O defensor Igor Menini desconfia da oferta: “em tese, teríamos alguém dando assessoria privada ou esclarecendo dúvidas de forma paga a terceiros e ao mesmo tempo julgando depois os planos de prevenção a incêndio.”
Para acessar o livro online, é preciso pagar uma taxa de R$ 100 e mais uma anuidade de R$ 50. Segundo o artigo 26 do estatuto da corporação, comercializar é vedado aos bombeiros, sob pena máxima de perda do cargo. O site é registrado no nome do major e tem e-mail e celular pessoal dele. A Gaúcha, se passando por cliente, conseguiu contato às 16h30, em horário de serviço – enquanto alguns comerciantes relatam chegar a comparecer mais de 10 vezes nos bombeiros para conseguir um horário na agenda dele.
O caso é de tamanha repercussão que, ano passado, até foi feita uma denúncia interna para o comando de Porto Alegre. Mas o mais grave é que o comandante poderia estar beneficiando àqueles que comprassem o material dele para dar preferência na hora de conceder o PPCI. A Defensoria cruza os dados para conferir a denúncia. Comerciantes depuseram que os Bombeiros não só induziriam a comprar o manual, como também a , supostamente, adquirir material em determinada loja: “o que nos causou surpresa é o relato de testemunhas informando que haveria uma facilitação mediante compra em determinados locais e compra da apostila”, informa Igor.
O fato é que hoje existem 12 mil pedidos parados no batalhão. A preocupação é que micro e pequenas empresas estão falindo ou atuando na ilegalidade – porque o PPCI é pré-requisito para conseguir alvará de funcionamento da prefeitura.
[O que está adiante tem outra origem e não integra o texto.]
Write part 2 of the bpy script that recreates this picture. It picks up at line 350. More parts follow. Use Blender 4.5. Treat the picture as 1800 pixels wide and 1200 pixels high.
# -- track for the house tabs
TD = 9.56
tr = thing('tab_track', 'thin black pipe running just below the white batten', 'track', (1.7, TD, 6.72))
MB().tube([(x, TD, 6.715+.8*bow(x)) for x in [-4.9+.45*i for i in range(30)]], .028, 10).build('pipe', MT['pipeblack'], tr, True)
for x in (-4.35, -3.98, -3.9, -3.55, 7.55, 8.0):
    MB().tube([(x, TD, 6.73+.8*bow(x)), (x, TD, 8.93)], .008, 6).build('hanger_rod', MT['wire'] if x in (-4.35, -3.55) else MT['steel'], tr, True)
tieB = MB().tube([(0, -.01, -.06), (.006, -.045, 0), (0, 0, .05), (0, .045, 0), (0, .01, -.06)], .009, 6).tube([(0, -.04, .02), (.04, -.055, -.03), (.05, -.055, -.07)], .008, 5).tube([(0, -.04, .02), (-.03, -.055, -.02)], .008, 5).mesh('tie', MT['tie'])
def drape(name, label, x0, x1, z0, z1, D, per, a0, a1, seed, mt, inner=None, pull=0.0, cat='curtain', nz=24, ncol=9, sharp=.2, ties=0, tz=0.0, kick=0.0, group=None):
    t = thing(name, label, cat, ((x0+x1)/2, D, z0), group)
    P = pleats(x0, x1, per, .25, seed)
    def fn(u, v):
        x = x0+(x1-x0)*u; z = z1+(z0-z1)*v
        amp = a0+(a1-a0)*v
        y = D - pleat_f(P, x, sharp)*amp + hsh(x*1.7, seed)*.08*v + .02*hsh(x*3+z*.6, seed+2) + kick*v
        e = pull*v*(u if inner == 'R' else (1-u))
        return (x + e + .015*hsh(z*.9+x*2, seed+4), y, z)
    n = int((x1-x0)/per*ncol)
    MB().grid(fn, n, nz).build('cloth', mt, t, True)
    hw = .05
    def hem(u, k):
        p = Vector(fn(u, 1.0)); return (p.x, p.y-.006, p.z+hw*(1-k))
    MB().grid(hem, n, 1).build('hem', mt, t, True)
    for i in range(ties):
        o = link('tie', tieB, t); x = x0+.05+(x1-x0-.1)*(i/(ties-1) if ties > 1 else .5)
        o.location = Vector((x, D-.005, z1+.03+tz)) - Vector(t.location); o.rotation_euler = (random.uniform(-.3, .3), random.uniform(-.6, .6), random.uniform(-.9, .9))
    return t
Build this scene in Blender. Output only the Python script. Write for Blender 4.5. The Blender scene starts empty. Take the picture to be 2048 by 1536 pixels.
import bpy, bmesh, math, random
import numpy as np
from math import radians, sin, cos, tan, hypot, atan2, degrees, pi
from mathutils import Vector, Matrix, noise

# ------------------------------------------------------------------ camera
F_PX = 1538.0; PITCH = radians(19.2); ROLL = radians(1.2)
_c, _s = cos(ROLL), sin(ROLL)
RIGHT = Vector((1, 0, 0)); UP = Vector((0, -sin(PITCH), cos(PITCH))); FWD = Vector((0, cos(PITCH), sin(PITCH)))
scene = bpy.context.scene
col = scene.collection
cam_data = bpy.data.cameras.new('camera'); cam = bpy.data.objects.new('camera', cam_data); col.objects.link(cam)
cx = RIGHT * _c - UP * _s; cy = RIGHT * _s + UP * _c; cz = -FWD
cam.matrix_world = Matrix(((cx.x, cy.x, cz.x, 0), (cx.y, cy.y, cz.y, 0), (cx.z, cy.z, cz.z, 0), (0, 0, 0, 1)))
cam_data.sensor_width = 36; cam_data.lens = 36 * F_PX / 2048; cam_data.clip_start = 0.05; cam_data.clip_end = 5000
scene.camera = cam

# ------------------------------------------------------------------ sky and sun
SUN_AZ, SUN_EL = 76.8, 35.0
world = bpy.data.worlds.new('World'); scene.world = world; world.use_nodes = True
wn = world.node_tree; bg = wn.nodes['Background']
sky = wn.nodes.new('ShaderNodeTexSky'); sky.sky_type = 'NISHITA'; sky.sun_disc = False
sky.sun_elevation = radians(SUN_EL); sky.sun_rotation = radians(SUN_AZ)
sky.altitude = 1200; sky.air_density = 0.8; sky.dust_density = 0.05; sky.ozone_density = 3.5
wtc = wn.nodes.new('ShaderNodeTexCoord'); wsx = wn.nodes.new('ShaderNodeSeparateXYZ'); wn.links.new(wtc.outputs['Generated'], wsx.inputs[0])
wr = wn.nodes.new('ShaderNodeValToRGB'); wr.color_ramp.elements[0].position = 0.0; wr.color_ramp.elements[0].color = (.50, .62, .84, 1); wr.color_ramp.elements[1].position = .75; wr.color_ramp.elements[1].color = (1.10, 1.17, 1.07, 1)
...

A média de espera é de 4 meses, mas há relatos de gente que aguarda desde 2010. Para maquiar as estatísticas, os bombeiros estariam cancelando pedidos e abrindo novos protocolos a cada mudança exigida.
O comando ainda ficou famoso ao interditar no dia da abertura três grandes eventos da cidade – a expofeira de 2013 por novas demandas 3 dias antes da abertura da feira, o carnaval, que teve de ser adiado e causou tumulto entre os foliões e a fenadoce ano passado e deste ano, que abriu com atraso após vistoria de última hora dos Bombeiros.
A repercussão é tanta que as sete maiores entidades representativas da cidade – como sinduscon e associação rural – pediram ao vice-governador, por escrito, a saída do comandante neste ano por má gestão. O problema é antigo: em 2013, o 3º comando já havia solicitado a Porto Alegre uma abertura de sindicância. Entidandes reclamam que a cada visita, uma nova exigência é feita. Duas audiências foram feitas na Câmara de Vereadores, o que levou o comando regional a formar uma força tarefa para tentar entender o problema e agilizar os processos.
Contraponto
Por e-mail, o major Euzébio disse que "meu manual possui registro e reconhecimento pela corporação, que inclusive estimulada a elaboração de manuais técnicos, os quais contribuem para o progresso na carreira. Evidentemente que não cometo nenhuma das ações questionadas". Ele ainda salientou a importância da obra: "O Manual PPCI Fácil tem servido nossa sociedade, sendo inclusive que foi utilizado como referencial teórico no Inquérito Policial Militar do incêndio na Boate Kiss".